Earlier, the UMA president, Alhaji Shuaib Salisu, said the theme was chosen to evolve a better society and address the generally acknowledged leadership challenge at all levels.

“There is near-unanimity that if our great nation, Nigeria, must attain its full potential, then there is the need to fix the leadership challenge. And in doing so, we must look beyond individual leaders and focus on the process through which leaders emerge,” Salisu said:

According to him, Islam places much premium on leadership which is based on the principle of trust (amanah), and offers broad definitions of leaders.

Chief Missioner of Ansar-Ud-Deen Society Worldwide, Sheikh AbdurRahman Ahmad, said the leadership recruitment process in the country was faulty.

Ahmad called for regular assessment of appointed/elected leaders to ease out those that are not performing.

According to him, there should be mechanism to bring leaders to account.

He added that religious leaders have a role to play in fixing government and could not afford to be swayed by politicians’ money.

The vice chancellor of the University of Lagos, Professor Oluwatoyin Ogundipe, said negligence of knowledgeable and able citizens toward electoral process in Nigeria had led to the problem of leadership from which the country is suffering.

Ogundipe stressed the importance of citizens, including students, to know their civic duties and rights and the importance of good leadership in the country.

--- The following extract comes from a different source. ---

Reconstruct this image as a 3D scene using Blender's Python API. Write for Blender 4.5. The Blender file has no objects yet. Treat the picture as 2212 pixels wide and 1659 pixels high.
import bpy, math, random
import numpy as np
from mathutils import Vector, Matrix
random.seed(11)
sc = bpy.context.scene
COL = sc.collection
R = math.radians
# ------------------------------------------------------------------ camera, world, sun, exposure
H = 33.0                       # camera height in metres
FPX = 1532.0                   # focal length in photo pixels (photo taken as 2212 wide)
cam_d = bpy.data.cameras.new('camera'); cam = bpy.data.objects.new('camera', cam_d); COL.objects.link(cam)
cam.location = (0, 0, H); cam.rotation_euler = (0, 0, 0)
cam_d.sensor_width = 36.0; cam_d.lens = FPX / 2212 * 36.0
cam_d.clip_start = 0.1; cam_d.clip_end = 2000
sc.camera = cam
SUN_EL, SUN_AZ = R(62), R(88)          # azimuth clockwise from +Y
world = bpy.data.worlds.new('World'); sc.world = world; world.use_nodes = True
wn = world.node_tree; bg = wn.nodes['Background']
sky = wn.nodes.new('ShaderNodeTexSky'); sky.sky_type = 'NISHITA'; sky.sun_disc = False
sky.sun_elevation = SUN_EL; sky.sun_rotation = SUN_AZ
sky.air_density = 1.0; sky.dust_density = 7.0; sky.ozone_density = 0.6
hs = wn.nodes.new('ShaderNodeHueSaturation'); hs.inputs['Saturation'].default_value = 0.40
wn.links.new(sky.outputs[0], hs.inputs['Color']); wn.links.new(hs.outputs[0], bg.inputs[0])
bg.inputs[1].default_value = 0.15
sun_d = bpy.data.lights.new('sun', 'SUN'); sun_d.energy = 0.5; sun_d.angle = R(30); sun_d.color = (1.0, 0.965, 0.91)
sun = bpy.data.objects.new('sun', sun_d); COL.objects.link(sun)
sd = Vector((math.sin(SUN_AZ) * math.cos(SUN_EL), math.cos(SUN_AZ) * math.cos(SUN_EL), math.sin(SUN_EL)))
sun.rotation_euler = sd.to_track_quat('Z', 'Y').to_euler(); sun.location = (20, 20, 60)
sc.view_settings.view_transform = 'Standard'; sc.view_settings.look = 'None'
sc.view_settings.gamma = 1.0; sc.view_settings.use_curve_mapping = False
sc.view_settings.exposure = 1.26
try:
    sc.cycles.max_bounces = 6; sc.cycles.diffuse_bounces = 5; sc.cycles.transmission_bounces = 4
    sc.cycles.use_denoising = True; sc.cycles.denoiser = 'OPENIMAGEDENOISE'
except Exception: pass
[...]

A petroleum economists and lecturer at the Department of Economics, Umar Musa Yar’Adua University, Katsina, Dr Ahmed Adamu, noted that to achieve good governance, leadership recruitment systems require an evolutionary change.

Adamu said good citizens, particularly voters, being the most important element in leadership recruitment, should endeavour to carry out their duty by going for their voter’s cards, come out to vote, and not sit back at home counting the number of votes.

He asked politicians and delegates to check their intentions and do the right thing.